Now, if you want to see some amazing machines (the pros) and watch the human body be pushed to its absolute but incredible awe-inspiring limits (everyone else), watch an Ironman. It clearly takes a special kind of crazy to wake up one morning and swim 2.4 miles, bike 112 miles, and then finish off the day running 26.2 miles. And I want it–bad. I can see it, taste it, feel it–I KNOW it’s going to happen to such complete cocky confidence that it’s so flippin’ bizarre because I can’t connect my head to conquer the small. I have the capability to get there, and my abilities are growing more and more–when I look at the big picture and how goals logically progress, of course it’s going to happen for me. I’ll do it. But in the daily…inferiority, self, doubt, insecurity, lack of self confidence, and trust cause me to stumble from keeping my eyes fixed on the prize.
And that’s where the balance comes in, this holistic journey that I keep hammering back to–it’s not just physical health. I have spiritual and emotional/mental goals for making sure that I am living out God’s will and honoring His creation in my body. Trust is one of those goals that I think has its fingers that infiltrate into everything, and it’s not important why I have struggles with trust, but it’s a learning and relearning experience for me minute by minute it seems, usually in hindsight and by being proven wrong. That’s one of those places I’m thankful for friends and those around me that keep me accountable who aren’t afraid to tell me, “I told you so.” (Because they know how to tell me in a way that I’m not going to sock them for it, lol)

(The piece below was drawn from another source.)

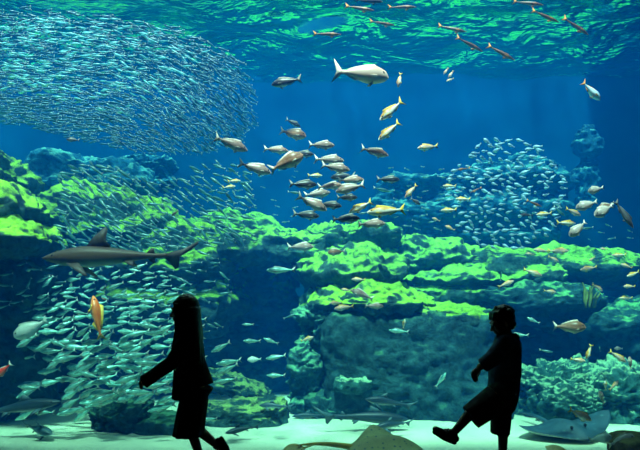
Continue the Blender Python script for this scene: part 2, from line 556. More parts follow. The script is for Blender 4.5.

Trust partners a lot with fear, and that plays too into how I discount myself as well. Those “I told you so” conversations usually have some commentary that goes a little like this: “Yeah, you did it–better than you expected, which means, you could have done more.” This looks weird in writing, but that’s not a negative statement–it’s those that I have allowed to speak truth into my life telling me that I’ve discounted myself again. I placed a limit on myself because that’s how far I thought that I could go. I allow my misconceptions and the lies that I tell myself to cloud reality. I still see myself as the complacent woman on the couch–it’s still foreign to hear the word athlete and my name in the name sentence. There’s so much cognitive dissonance that rules my life.
But, goals. I’m working on it. There’s intentionality there. There’s things I do to work and change those thoughts and feelings that hold me back from my full potential of not only the person that God has created me to be and what He was willed for my life, but the awesome and amazing things that I dream for myself too. Am I going to hash out what that looks like here? Probably not, it’s not pretty, but if you want to know more what that might look like, let’s talk.
I’m not going to delve into the whole theme of the (mind-blowing) teaching at the conference we attended last week, but it’s given me a whole new rabbit hole to explore and a different construct in which to view this holistic journey with God that I’ve been on the past few years. I’ll touch on it here, I’m sure, but there’s a whole host of vocabulary that accompanies it, and I don’t plan on turning this site into a theology lesson…but it’s all good, we don’t have to go there. But as I’ve talked about before, my bottom line is hope–I’m in the hope business and I desire to always cultivate it in my own, and one of the lists that came out of a session from Dr. Bill Ury that I think is important, for what it’s worth, is this:
How to Nurture Abundant Hope:
- Failure is not ultimate
- Circumstances are not permanent
- Respond to His presence
- He is always working good
- Focus on the unchanging nature of God
I can’t argue with any of these points. Simple and concise. So…when I put it context, I have to believe that I am fully capable of more than I think I am able of at this given point. I have to put my faith in God and my trust in others when my small-minded thinking is standing in the way of what can be. Anything is possible.
And on that note…more later. I’ve got a PR from Ventura to brag on!